As Costello said: “You only change things to make them different. You don’t change them to keep them the same.”
Why should the Future Fund be forced to invest in dodgy renewable power schemes that only make a profit because of forced consumer subsidies? Or forced to invest in build-to-rent projects, because this government wants to turn a nation of homeowners into a nation of renters and kill off the Australian dream to own a home of our own? Or forced to invest in infrastructure that’s not otherwise profitable? Especially as the government already has funds for these purposes, such as the Clean Energy Finance Corporation that, as Costello points out: “Have not done very well.”
This is just the latest ideologically-driven blundering from a government that’s completely clueless on the economy.
There’s the productivity-destroying workplace changes to crack down on outsourcing and casual work; the power subsidies to part-compensate people for the skyrocketing electricity prices that Labor’s own green policies are forcing on households; the taxpayer-funded wage increases for people privately employed in childcare and aged care; the ongoing energy insanity of supporting nuclear power at sea while demonising that very same power source on land; the deliberate sabotage of the coal and gas industries that are two of our three biggest export earners and prop up our federal and state budgets; plus the utter folly of simply writing off 20 per cent of HECS debts in a gift to the well-paid graduates of the future from the low-paid workers of today.
And now this.
But it’s not the first time that the Albanese government has tried to bully fund managers into doing the government’s bidding with our money.
Last year, a Treasury paper on the objectives of compulsory superannuation said that there should be, quote, “alignment between the financial interests of (super fund) members and national economic priorities”. This hasn’t yet happened, thanks to resistance from the retail and industry funds controlling some $2 trillion in Australians’ savings. But having failed to confiscate our personal wealth by redirecting its investment, the government is now targeting the nearly $230bn sitting in the Future Fund.
If the money that we are forced to put into superannuation has to be invested in the government’s so-called national economic priorities, then it’s not really our money, is it?
And if the money that Peter Costello put into a “locked box” has to be spent on the government’s so-called national economic priorities, aka Labor’s election priorities, then it’s no longer a locked box and it’s no longer being invested properly to meet future obligations, like pensions for our veterans.
If something really is a good investment, the Future Fund need not be forced to make it.
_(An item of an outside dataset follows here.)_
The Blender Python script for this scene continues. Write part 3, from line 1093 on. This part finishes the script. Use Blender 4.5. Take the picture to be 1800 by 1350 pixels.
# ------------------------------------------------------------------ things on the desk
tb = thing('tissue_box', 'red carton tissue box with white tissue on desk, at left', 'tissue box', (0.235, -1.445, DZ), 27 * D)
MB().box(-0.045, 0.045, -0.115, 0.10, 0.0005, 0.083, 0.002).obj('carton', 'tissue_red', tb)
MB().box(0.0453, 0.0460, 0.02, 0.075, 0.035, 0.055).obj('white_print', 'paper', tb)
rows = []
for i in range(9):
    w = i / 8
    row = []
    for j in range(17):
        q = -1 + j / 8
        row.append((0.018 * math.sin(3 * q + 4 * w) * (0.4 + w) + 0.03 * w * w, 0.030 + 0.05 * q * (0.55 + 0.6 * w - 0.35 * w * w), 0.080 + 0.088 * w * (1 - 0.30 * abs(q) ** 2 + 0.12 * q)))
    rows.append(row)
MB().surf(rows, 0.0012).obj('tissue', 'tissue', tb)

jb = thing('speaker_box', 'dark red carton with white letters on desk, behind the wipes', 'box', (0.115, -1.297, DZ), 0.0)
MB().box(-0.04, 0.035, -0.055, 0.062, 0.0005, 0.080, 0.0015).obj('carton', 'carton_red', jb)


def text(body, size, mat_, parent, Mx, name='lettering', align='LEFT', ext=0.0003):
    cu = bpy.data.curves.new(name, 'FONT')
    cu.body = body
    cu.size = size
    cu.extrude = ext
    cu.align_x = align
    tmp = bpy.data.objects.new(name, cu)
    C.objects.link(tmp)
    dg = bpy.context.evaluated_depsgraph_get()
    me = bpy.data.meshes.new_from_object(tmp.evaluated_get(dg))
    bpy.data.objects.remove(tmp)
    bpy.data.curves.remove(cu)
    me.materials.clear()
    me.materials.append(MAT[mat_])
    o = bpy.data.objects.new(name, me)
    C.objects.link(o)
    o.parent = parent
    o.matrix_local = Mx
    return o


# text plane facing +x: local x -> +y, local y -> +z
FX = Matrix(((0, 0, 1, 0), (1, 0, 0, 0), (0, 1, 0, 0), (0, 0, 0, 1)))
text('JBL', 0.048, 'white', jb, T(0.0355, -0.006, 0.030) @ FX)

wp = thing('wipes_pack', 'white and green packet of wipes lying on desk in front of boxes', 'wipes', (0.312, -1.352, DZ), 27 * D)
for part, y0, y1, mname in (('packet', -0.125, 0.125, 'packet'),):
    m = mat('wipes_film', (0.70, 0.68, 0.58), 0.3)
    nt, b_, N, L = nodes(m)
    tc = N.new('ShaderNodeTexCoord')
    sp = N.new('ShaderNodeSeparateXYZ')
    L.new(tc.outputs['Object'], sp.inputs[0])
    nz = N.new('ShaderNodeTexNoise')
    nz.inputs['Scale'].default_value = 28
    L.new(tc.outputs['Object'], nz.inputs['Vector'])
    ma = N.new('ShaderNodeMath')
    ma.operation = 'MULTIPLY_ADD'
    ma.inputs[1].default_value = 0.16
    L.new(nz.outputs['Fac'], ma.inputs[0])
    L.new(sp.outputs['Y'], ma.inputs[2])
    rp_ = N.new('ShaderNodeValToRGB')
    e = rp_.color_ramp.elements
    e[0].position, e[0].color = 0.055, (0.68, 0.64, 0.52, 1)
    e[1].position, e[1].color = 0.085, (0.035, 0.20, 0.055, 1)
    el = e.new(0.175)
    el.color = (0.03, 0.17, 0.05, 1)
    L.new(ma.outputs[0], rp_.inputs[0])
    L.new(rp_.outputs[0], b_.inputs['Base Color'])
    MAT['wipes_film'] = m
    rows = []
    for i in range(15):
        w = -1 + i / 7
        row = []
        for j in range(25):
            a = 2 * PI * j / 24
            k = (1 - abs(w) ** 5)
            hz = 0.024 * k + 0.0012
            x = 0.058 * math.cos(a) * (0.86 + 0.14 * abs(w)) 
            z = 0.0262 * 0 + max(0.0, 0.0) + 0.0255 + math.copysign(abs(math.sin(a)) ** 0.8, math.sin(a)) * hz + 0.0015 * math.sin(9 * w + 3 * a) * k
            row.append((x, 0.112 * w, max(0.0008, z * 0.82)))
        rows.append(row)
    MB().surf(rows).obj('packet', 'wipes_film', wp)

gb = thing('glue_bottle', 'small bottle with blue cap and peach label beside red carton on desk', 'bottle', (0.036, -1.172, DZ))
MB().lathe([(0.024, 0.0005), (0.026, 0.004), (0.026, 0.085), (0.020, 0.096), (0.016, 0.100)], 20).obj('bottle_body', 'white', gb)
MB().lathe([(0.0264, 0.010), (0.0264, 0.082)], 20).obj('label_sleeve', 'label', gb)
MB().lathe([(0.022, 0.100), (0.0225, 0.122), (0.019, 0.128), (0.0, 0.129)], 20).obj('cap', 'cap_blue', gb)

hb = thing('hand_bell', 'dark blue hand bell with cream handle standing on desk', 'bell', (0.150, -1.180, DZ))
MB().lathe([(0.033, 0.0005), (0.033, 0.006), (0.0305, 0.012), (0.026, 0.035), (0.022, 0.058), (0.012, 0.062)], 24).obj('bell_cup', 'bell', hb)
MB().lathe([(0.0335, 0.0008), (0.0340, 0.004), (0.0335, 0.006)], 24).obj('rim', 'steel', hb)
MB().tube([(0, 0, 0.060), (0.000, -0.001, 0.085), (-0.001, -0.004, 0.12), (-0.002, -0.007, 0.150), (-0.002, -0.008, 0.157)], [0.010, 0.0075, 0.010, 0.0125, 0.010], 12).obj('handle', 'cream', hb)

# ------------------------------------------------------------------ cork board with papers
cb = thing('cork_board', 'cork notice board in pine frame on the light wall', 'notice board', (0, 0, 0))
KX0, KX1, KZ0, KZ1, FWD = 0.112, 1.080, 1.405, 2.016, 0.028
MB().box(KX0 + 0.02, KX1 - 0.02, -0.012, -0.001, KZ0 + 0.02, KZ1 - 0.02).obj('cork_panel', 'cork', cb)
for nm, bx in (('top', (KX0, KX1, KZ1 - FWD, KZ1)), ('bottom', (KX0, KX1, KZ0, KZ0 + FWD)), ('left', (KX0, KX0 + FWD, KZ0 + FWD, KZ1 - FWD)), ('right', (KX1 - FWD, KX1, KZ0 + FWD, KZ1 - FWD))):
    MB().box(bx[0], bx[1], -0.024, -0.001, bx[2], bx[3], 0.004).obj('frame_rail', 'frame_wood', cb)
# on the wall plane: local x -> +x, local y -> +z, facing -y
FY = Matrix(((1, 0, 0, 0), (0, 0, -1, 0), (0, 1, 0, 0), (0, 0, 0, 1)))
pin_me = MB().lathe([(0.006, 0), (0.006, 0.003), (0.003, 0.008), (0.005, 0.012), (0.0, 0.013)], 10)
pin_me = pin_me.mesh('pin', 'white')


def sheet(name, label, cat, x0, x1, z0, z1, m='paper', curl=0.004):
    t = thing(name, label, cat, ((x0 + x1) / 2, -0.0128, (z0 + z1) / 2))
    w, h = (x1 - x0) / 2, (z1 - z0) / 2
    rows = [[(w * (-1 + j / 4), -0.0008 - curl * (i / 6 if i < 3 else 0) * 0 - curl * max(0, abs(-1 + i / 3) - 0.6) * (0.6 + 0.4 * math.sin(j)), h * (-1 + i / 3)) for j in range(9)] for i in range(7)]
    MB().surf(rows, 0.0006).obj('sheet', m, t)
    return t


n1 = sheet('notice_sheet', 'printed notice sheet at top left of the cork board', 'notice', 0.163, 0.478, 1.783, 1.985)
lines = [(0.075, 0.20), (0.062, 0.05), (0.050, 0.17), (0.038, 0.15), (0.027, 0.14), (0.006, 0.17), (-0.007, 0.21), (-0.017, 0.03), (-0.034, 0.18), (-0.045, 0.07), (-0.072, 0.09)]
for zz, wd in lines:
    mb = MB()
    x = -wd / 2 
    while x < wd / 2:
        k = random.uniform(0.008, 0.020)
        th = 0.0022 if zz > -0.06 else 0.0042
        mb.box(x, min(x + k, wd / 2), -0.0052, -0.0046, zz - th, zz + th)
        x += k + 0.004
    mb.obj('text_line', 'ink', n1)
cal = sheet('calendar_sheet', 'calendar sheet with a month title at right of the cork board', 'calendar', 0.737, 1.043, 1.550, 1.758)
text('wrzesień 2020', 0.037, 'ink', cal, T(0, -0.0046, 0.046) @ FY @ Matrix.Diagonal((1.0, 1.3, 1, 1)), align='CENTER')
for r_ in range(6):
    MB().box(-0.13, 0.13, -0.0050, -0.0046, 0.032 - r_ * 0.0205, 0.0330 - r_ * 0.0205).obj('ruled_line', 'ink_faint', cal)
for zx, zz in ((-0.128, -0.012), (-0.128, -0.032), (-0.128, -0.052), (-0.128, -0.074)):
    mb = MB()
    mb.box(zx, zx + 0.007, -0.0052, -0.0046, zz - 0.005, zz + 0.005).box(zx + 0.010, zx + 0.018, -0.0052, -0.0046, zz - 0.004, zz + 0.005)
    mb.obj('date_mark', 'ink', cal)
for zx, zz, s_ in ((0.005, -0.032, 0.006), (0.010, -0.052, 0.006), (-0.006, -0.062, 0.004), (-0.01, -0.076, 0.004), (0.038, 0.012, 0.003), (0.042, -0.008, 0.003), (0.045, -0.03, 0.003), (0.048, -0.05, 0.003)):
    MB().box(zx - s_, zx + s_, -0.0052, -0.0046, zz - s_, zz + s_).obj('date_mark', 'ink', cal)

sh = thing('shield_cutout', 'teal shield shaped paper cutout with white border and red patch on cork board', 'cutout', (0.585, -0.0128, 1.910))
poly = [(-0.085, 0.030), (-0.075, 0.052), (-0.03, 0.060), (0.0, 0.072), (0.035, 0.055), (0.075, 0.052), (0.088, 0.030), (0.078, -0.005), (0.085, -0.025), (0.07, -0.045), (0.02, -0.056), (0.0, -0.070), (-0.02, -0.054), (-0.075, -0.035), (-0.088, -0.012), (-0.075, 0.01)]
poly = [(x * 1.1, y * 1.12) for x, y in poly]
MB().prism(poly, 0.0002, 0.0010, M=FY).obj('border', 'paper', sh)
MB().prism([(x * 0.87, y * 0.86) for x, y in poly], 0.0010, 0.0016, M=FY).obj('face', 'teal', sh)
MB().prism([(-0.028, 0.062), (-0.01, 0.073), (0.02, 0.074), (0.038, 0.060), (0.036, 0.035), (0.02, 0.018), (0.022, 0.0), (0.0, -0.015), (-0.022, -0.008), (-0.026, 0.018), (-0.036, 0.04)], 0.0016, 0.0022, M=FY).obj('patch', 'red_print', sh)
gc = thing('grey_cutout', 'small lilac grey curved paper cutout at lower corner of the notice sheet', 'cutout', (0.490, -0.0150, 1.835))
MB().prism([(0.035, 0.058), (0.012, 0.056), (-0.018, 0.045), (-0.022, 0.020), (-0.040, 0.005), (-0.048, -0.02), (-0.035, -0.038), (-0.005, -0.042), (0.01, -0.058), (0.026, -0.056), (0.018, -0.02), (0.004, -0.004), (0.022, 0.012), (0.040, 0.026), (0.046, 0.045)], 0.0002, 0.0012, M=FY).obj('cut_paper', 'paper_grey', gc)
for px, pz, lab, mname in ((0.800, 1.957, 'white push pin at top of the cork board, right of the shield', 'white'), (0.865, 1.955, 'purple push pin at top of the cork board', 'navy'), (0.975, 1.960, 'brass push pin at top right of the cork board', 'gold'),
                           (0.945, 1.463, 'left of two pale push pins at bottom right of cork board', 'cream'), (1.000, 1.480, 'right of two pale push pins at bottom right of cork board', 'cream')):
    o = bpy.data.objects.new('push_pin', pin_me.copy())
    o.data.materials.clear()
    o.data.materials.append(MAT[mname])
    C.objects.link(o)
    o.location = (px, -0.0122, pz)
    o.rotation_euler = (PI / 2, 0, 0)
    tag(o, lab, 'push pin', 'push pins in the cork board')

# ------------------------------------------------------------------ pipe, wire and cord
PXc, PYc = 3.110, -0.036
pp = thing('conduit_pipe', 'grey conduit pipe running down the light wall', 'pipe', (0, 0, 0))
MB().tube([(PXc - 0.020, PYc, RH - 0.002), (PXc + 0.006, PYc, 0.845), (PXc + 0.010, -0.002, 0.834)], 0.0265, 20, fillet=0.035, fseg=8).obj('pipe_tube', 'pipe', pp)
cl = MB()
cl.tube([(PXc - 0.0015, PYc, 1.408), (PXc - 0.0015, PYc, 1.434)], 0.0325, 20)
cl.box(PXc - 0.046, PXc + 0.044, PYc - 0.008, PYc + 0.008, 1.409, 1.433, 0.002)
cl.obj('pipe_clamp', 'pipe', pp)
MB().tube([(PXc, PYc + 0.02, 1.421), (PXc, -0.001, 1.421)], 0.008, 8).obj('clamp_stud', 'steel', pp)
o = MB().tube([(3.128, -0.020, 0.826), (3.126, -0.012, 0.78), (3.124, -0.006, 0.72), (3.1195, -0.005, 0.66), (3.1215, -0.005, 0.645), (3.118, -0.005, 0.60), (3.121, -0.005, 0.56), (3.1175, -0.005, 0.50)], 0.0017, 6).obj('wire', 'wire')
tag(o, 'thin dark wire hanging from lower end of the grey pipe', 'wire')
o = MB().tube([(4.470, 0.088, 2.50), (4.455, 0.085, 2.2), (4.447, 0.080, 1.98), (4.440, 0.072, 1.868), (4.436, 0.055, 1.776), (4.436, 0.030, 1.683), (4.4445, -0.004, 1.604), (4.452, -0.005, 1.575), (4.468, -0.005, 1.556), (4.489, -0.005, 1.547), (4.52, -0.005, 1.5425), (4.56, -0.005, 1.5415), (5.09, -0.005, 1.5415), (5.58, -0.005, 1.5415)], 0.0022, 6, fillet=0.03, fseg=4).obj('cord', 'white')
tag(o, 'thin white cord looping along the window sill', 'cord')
If it’s a poor investment, under no circumstances should the Future Fund be forced to waste our money on it.
Until now, the Future Fund has done its job without political inference, making Australia hundreds of billions of dollars through carefully judged investments.
Now a government that could win a gold medal for waste wants to up-end the rules and use this money to buy votes at the next election.
As Peter Costello often used to say: “You can’t trust Labor with money” – and almost nothing vindicates that judgment more than this vandalism of his great legacy to our nation.